Dans un duel gauche/droite le FN-RN n’a jamais eu besoin d’interroger ses membres : il n’a aucune consigne à donner [sauf de rares exceptions] et ses électeurs n’en font pas un fromage, certains votent à droite, d’autre à gauche et d’autres s’abstiennent.
Le face à face droite/gauche hérité de la révolution française est mis à mal depuis qu’en 1945 par le modèle politique des USA qui s’est imposé petit à petit en Europe. Pour l’anecdote quand en 1947 les USA soutenus par la social-démocratie française valide le pouvoir de Franco c’était la gauche ?

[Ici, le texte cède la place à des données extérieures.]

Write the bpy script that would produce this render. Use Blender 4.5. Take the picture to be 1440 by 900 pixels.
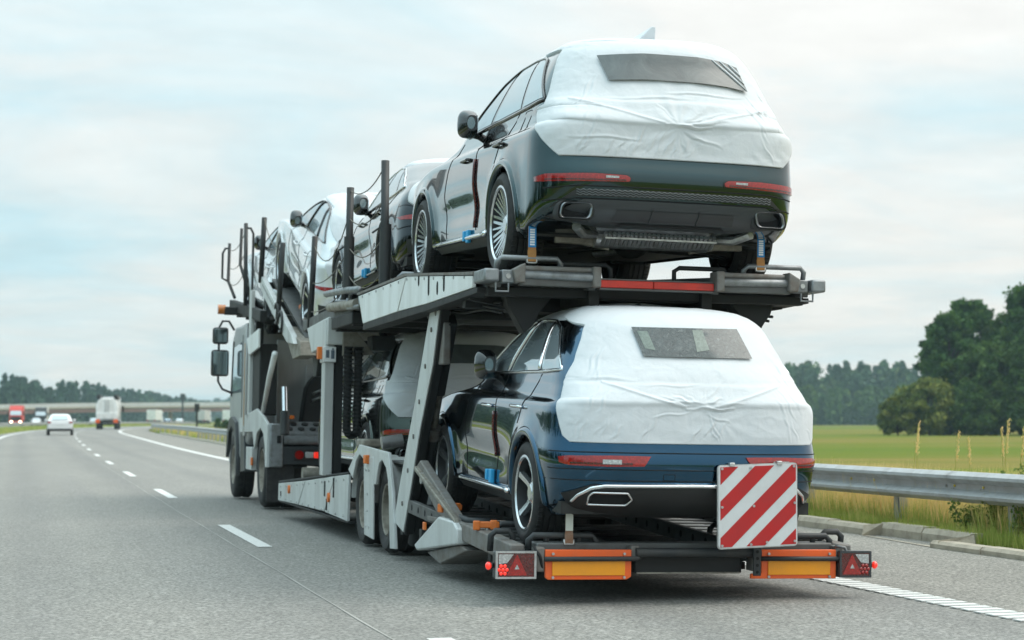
import bpy, bmesh, math, random
import numpy as np
from mathutils import Vector, Matrix, Euler

R = math.radians
PI = math.pi
scene = bpy.context.scene
for o in list(bpy.data.objects):
    bpy.data.objects.remove(o, do_unlink=True)
COL = scene.collection
rng = random.Random(7)

# ------------------------------------------------------------------ camera
CAM_H = 1.2
cam_d = bpy.data.cameras.new('camera')
cam = bpy.data.objects.new('camera', cam_d)
COL.objects.link(cam)
cam.location = (0, 0, CAM_H)
_yaw, _pit = R(14.1067), R(2.9351)
_f = Vector((math.sin(_yaw) * math.cos(_pit), math.cos(_yaw) * math.cos(_pit), math.sin(_pit)))
cam.rotation_euler = _f.to_track_quat('-Z', 'Y').to_euler()
cam_d.sensor_width = 36.0
cam_d.lens = 68.75
cam_d.clip_start = 0.1
cam_d.clip_end = 9000
cam_d.dof.use_dof = True
cam_d.dof.focus_distance = 14.0
cam_d.dof.aperture_fstop = 3.2
scene.camera = cam

# ------------------------------------------------------------------ exposure
scene.view_settings.view_transform = 'Standard'
scene.view_settings.look = 'None'
scene.view_settings.exposure = EXPOSURE = 0.2
scene.view_settings.gamma = 1.0
scene.view_settings.use_curve_mapping = False

# ------------------------------------------------------------------ sky and sun (bright overcast)
SUN_EL, SUN_AZ = R(56), R(105)          # azimuth from +Y towards +X
world = bpy.data.worlds.new('World')
scene.world = world
world.use_nodes = True
nt = world.node_tree
for n in list(nt.nodes):
    nt.nodes.remove(n)
def wn(t, **k):
    n = nt.nodes.new(t)
    for a, b in k.items():
        setattr(n, a, b)
    return n
def wl(a, b):
    nt.links.new(a, b)
w_out = wn('ShaderNodeOutputWorld')
w_tc = wn('ShaderNodeTexCoord')
w_sky = wn('ShaderNodeTexSky', sky_type='NISHITA')
w_sky.sun_disc = False
w_sky.sun_elevation = SUN_EL
w_sky.sun_rotation = SUN_AZ
w_sky.air_density = 1.0
w_sky.dust_density = 2.0
w_bg1 = wn('ShaderNodeBackground'); w_bg1.inputs['Strength'].default_value = 0.10
wl(w_sky.outputs[0], w_bg1.inputs['Color'])
# cloud layer: overcast sky, brighter towards the zenith (CIE overcast law), broken by soft streaks
w_sep = wn('ShaderNodeSeparateXYZ'); wl(w_tc.outputs['Generated'], w_sep.inputs[0])
def wmath(op, a, b=None, c=None):
    n = wn('ShaderNodeMath', operation=op)
    for i, v in enumerate((a, b, c)):
        if v is None: continue
        if isinstance(v, (int, float)): n.inputs[i].default_value = v
        else: wl(v, n.inputs[i])
    return n.outputs[0]
zc = wmath('MAXIMUM', w_sep.outputs['Z'], 0.0)
# clouds lie on a flat layer: project direction on it
inv = wmath('DIVIDE', 1.0, wmath('ADD', zc, 0.12))
w_comb = wn('ShaderNodeCombineXYZ')
wl(wmath('MULTIPLY', w_sep.outputs['X'], inv), w_comb.inputs[0])
wl(wmath('MULTIPLY', w_sep.outputs['Y'], inv), w_comb.inputs[1])
w_n1 = wn('ShaderNodeTexNoise'); w_n1.inputs['Scale'].default_value = 1.15; w_n1.inputs['Detail'].default_value = 8; w_n1.inputs['Roughness'].default_value = 0.55; w_n1.inputs['Distortion'].default_value = 0.7
wl(w_comb.outputs[0], w_n1.inputs['Vector'])
w_n2 = wn('ShaderNodeTexNoise'); w_n2.inputs['Scale'].default_value = 3.4; w_n2.inputs['Detail'].default_value = 6; w_n2.inputs['Roughness'].default_value = 0.6
wl(w_comb.outputs[0], w_n2.inputs['Vector'])
w_r1 = wn('ShaderNodeMapRange'); w_r1.inputs['From Min'].default_value = 0.27; w_r1.inputs['From Max'].default_value = 0.66
wl(wmath('ADD', w_n1.outputs['Fac'], wmath('MULTIPLY', wmath('SUBTRACT', w_sep.outputs['X'], .16), .30)), w_r1.inputs['Value'])
w_r2 = wn('ShaderNodeMapRange'); w_r2.inputs['From Min'].default_value = 0.35; w_r2.inputs['From Max'].default_value = 0.7; w_r2.inputs['To Min'].default_value = 0.95; w_r2.inputs['To Max'].default_value = 1.05
wl(w_n2.outputs['Fac'], w_r2.inputs['Value'])
w_mix = wn('ShaderNodeMix', data_type='RGBA')
w_mix.inputs['A'].default_value = (0.545, 0.755, 0.815, 1)     # thin cloud, blue shows through
w_mix.inputs['B'].default_value = (0.85, 0.853, 0.818, 1)     # thick pale cloud
wl(w_r1.outputs[0], w_mix.inputs['Factor'])
w_bg2 = wn('ShaderNodeBackground')
wl(w_mix.outputs['Result'], w_bg2.inputs['Color'])
grad = wmath('ADD', wmath('MULTIPLY', zc, wmath('ADD', wmath('MULTIPLY', zc, 1.75), 0.22)), 0.97)
wl(wmath('MULTIPLY', grad, w_r2.outputs[0]), w_bg2.inputs['Strength'])
w_ms = wn('ShaderNodeMixShader'); w_ms.inputs[0].default_value = 0.9
wl(w_bg1.outputs[0], w_ms.inputs[1]); wl(w_bg2.outputs[0], w_ms.inputs[2])
wl(w_ms.outputs[0], w_out.inputs['Surface'])

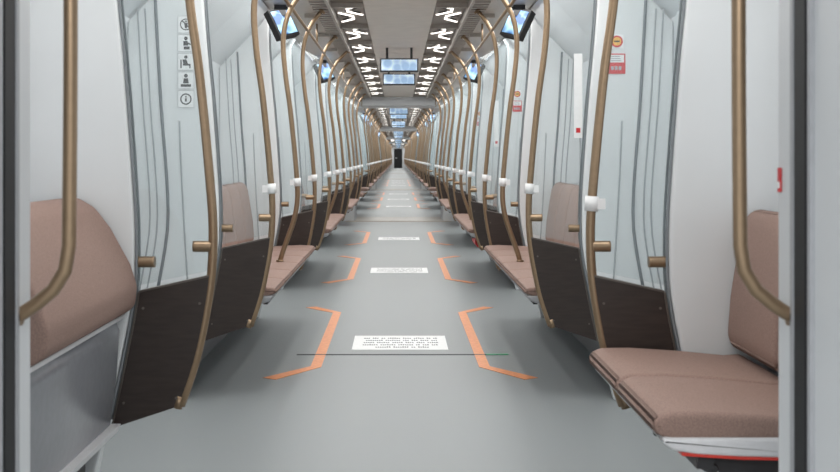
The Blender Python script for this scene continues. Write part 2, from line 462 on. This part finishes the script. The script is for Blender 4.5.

Il nous reste donc à être assez intelligents pour concevoir à partir de l’héritage de la gauche un dépassement du duo ancien. Sans cet effort, l’extrême droite mondiale occupera la scène avec l’aide d’aventurier du genre Macron. J’écris extrême droite faute d’un autre mot, car il me piège puisqu’il valide la référence à la droite et à la gauche. Le mot fascisme venu de Rome permettait de contourner l’obstacle voilà pourquoi je pense que le modèle politique italien mérite toute notre attention [et ça n’a rien à voir avec le nom italien du président du RN].
Alors en 2024 ce n’est pas le RN qui a gagné, mais la gauche qui a perdu et reprendre un terme héroïque de l’histoire ne fait que confirmer qu’elle vit sur son passé, incapable qu’elle est de fixer un avenir adapté aux temps actuels.
Oui, mais quoi proposer de plus concret que mes élucubrations ? J’aurais aimé écrire les paroles de la chanson d’Antoine pour faire l’histoire, mais ce n’est pas moi… ni Antoine d’ailleurs.
Jean-Paul Damaggio
P.S. 1 : J’ai cité trois sources parmi des dizaines [30 pour la seule histoire des 40 ans du FN-RN. Sujet auquel j’ai consacré un livre à partir du cas du Tarn-et-Garonne].
P.S. 2 : Le RN continue le FN en s’adaptant aux évolutions de la vague. L’adaptation est apparue en 2011. Dans une cantonale précédente le FN n’avait rien obtenu rien de plus au second tour. En 2011 la progression a été nette au second tour. Rappelons que le nom de Front s’expliquait par la diversité de cas rassemblés dans le FN [d’où l’idée permanente que l’explosion était au bout du chemin] alors que le Rassemblement signifie l’unification politique du parti.